肝腎のヴァンフリート4=2において、戦況はどのように展開しているのか、その点に思い至った帝国軍総司令官ミュッケンベルガー元帥は、グリンメルスハウゼン中将に対して、詳しい状況報告を求め、同時に余力あるときは離陸して、密集した敵軍の後背を衝くように指示した。
ミュッケンベルガー元帥は、この無能な年長者をいささかも評価してはいなかったが、戦況がこのようになれば、一個艦隊という巨大戦力を、空しく遊ばせておくわけにはいかない。実のところ、このような指示をことさらに出さねばならないということが、ミュッケンベルガー元帥にとっては、すでに十分に腹立たしいことなのである。グリンメルスハウゼン中将が老練かつ有能な指揮官であれば、好機を見て進んで戦いに参加し、何よりも自分自身のために武勲を立てるであろう。
「地上戦等中止して、さっさと宇宙空間に出てくるがいい。何のための艦隊だ!」
自分が待機を命じたことは覚えていても、そう言いたくなるのである。
(解説)
指示しないと動かないという人間は少なくない。困ったことに、指示しないと、指示を受けるまで待っているという奴もいる。いったいどこから指示をしたらいいんだ。1を指示しても、10まで指示しないと、1までしかやらない奴もいる。何だか自分でやった方が早い。ここまでくると、その部下の存在意義とは何だろうと考えてしまう。おそらく、将来的にはAIに代替されてしまう第一号のような存在である。
管理職までなったやつは、まさかここまでひどい奴はいないだろうとは思うものの、確信はない。だいたい、創業した奴、つまり世間でいうところの経営者だが、そんな奴にあふれている。これが廃業率の正体であろうが、指示待ちだったら、サラリーマンをやっていた方がいい。でも、そういうサラリーマンは今後生きにくくなることは確かである。

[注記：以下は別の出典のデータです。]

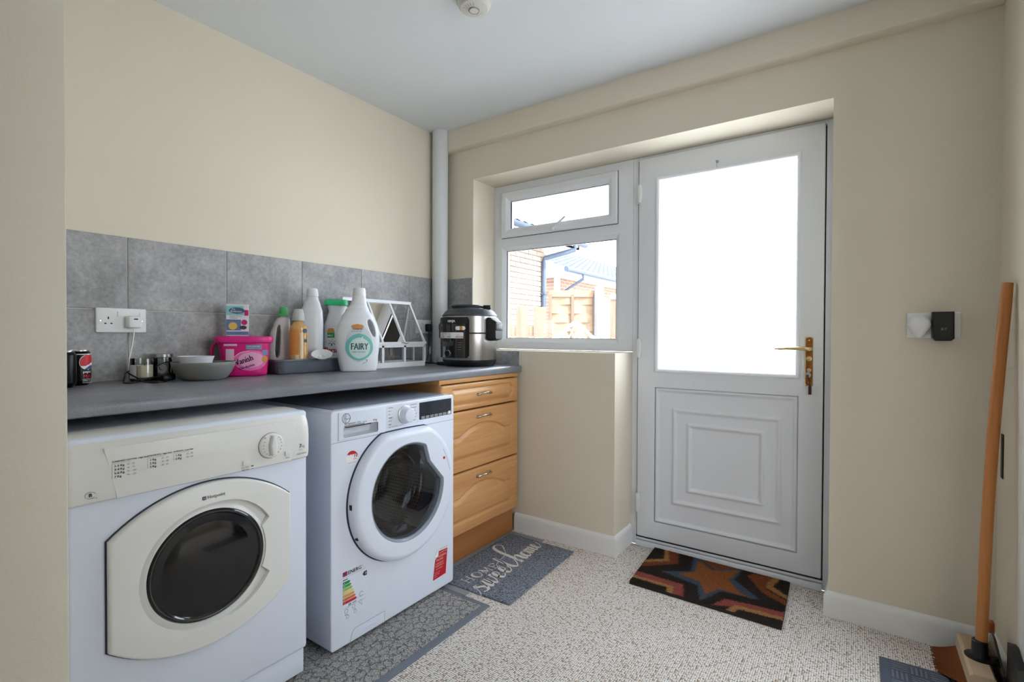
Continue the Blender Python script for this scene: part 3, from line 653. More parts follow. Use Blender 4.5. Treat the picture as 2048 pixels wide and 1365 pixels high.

上記からすると、有能なリーダーの条件とは、チャンスを見て進んでマーケットに参入し、会社や自分のために、お金を稼げるということになる。スタッフを遊ばせておくこともしない。状況の変化を知り、以前とは異なる意思決定をしなければならないことに、最低でも気づかないといけない。上記例からすると、以前の意思決定は、ミュッケンベルガーによる待機、状況が変化すれば、それ以外の意思決定を求められる。この点、経営者でも依然と状況が変わっているのに、バカの一つ憶えで同じことを繰り返している奴もいる。こういう奴も間違いなく廃業率に貢献している。
(教訓)
〇廃業率に貢献している経営者は、チャンスを見て進んで市場に参入しない。そして、状況の変化に伴い、以前の意思決定を変化させようともしない。